Византия была, несомненно, феодальной монархией. Однако структура ее власти и управления в корне отличалась от западноевропейской[209]. В указанный период процесс развития государственности продолжался по линии все большего усложнения и расширения государственного аппарата. В центре возникали новые логофисии, в числе которых — ведомство по разбору жалоб на чиновников и ведомство по контролю за их деятельностью. Вводились все новые и новые институты по контролю, что снова вело к расширению штатов и росту налогов.

Завершение оформления византийской феодальной монархии связывают обычно с именем Льва VI, прозванного «Мудрым», прославившегося особенно активной законодательной деятельностью и упорядочением бюрократической системы (в том числе табели о рангах)[210]. Количество центральных ведомств достигло 60. Снова упала роль синклита.
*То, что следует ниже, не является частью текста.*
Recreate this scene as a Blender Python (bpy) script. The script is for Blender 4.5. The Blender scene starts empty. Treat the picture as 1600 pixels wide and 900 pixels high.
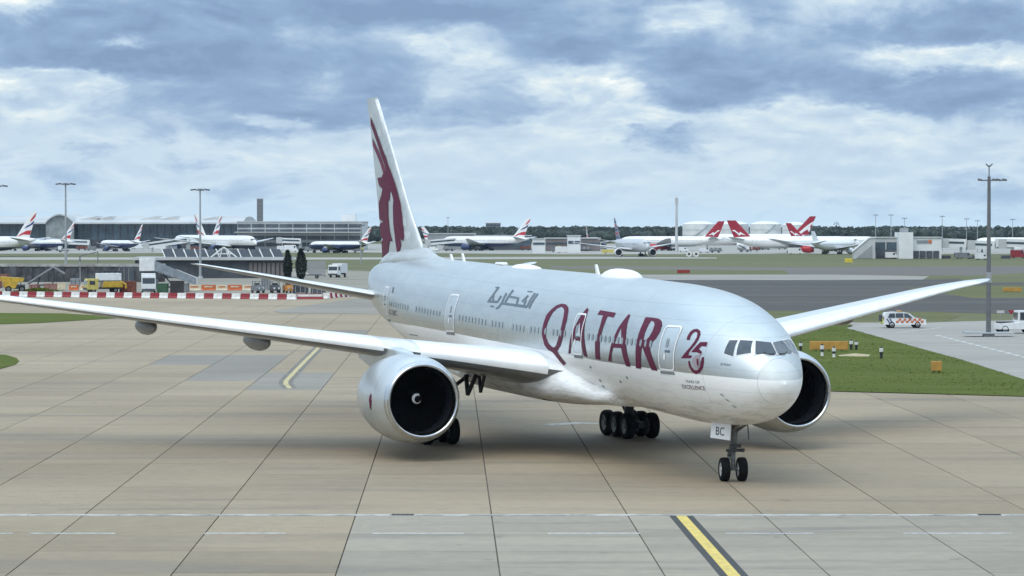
import bpy, bmesh, math, random
import numpy as np
from mathutils import Vector, Matrix, Euler
rnd = random.Random(7)
scn = bpy.context.scene
COL = scn.collection
# ------------------------------------------------------------------ camera
CH, F, V0 = 11.42, 4239.0, 358.0            # eye height (m), focal length (px of a 1600 px frame), horizon row
PITCH = -math.atan2(450 - V0, F)
cam_d = bpy.data.cameras.new('camera'); cam = bpy.data.objects.new('camera', cam_d); COL.objects.link(cam)
cam.location = (0, 0, CH); cam.rotation_euler = (math.pi/2 + PITCH, 0, 0)
cam_d.sensor_width = 36; cam_d.lens = 36*F/1600; cam_d.clip_start = 0.5; cam_d.clip_end = 30000
scn.camera = cam
# ------------------------------------------------------------------ light
SUN_EL, SUN_AZ = math.radians(53), math.radians(-150)     # azimuth measured from +Y towards +X: behind the camera
sun_d = bpy.data.lights.new('sun', 'SUN'); sun = bpy.data.objects.new('sun', sun_d); COL.objects.link(sun)
sun_d.energy = 1.5; sun_d.angle = math.radians(46); sun_d.color = (1.0, 0.94, 0.84)
sdir = Vector((math.cos(SUN_EL)*math.sin(SUN_AZ), math.cos(SUN_EL)*math.cos(SUN_AZ), math.sin(SUN_EL)))
sun.rotation_euler = sdir.to_track_quat('Z', 'Y').to_euler(); sun.location = (0, -50, 120)
scn.view_settings.view_transform = 'Standard'; scn.view_settings.look = 'None'
scn.view_settings.gamma = 1; scn.view_settings.exposure = 0.06; scn.view_settings.use_curve_mapping = False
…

Льву VI приписывается изречение, что мнение синклита отныне не должно интересовать подданных, так как «теперь обо всем печется император». Стал упрочиваться и принцип наследственности императорской власти. Был до мелочей разработан сложный и пышный церемониал, сопровождавший императорские приемы, дипломатические переговоры, празднества, выходы императора из дворца и т. д. В центре неизменно оставалась фигура императора, и все было призвано к прославлению величия его власти[211]. Развернуло широкую деятельность ведомство дрома. Изучались экономические ресурсы, общественное устройство, система управления, состояние армии, нравы и обычаи соседних и дальних государств и народов. Империя стремилась выступать во главе христианских государств как их высший сюзерен[212].